Comme l'évêque commençait à se revêtir des ornements, le son de l'orgue se mit à retentir dans l'église et le soleil se leva. Les servants se mirent en place et à 9h45, l'ordination put finalement commencer. A partir de ce moment, il n'y eut plus aucun problème. L'évêque durant son homélie invita les plus de deux milles fidèles, prêtres et religieux à regarder attentivement les cérémonies et à se laisser enseigner par elles. La schola, composée de séminaristes et de quelques Nigériens, dirigée par le maitre de choeur du séminaire, chanta la Messe comme personne ne l'avait jamais encore entendu chantée ici.
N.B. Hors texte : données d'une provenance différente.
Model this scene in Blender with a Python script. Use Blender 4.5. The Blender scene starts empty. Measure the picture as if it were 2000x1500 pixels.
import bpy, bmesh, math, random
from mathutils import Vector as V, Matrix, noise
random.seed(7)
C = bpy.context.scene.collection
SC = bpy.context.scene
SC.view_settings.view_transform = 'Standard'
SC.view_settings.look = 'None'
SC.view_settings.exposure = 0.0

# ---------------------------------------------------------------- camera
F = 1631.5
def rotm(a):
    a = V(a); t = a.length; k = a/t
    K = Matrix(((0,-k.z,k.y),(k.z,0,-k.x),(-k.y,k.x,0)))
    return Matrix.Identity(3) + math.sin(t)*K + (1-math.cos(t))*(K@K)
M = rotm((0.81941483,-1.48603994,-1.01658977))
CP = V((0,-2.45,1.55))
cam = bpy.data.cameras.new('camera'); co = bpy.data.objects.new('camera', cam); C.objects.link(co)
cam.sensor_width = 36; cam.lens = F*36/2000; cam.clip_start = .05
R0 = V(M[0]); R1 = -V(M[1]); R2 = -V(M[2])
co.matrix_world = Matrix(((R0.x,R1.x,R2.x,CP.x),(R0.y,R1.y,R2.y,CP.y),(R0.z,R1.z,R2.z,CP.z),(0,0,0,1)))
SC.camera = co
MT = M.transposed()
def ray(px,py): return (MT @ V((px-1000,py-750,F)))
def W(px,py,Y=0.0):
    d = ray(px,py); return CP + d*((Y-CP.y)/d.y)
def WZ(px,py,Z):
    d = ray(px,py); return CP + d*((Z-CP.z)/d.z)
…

Après trois heures, l'abbé Charles Ike était maintenant prêtre et tous étaient remplis de joie d'avoir pu prendre part à cet évènement exceptionnel.

La première de l'abbé Ike fut également très belle, et une série de messes solennelles dans les villages environnants attira des milliers de fidèles. Il y aurait encore beaucoup de belles histoires à raconter survenues pendant ces jours, mais il faudrait prolonger beaucoup ces quelques lignes pour le faire.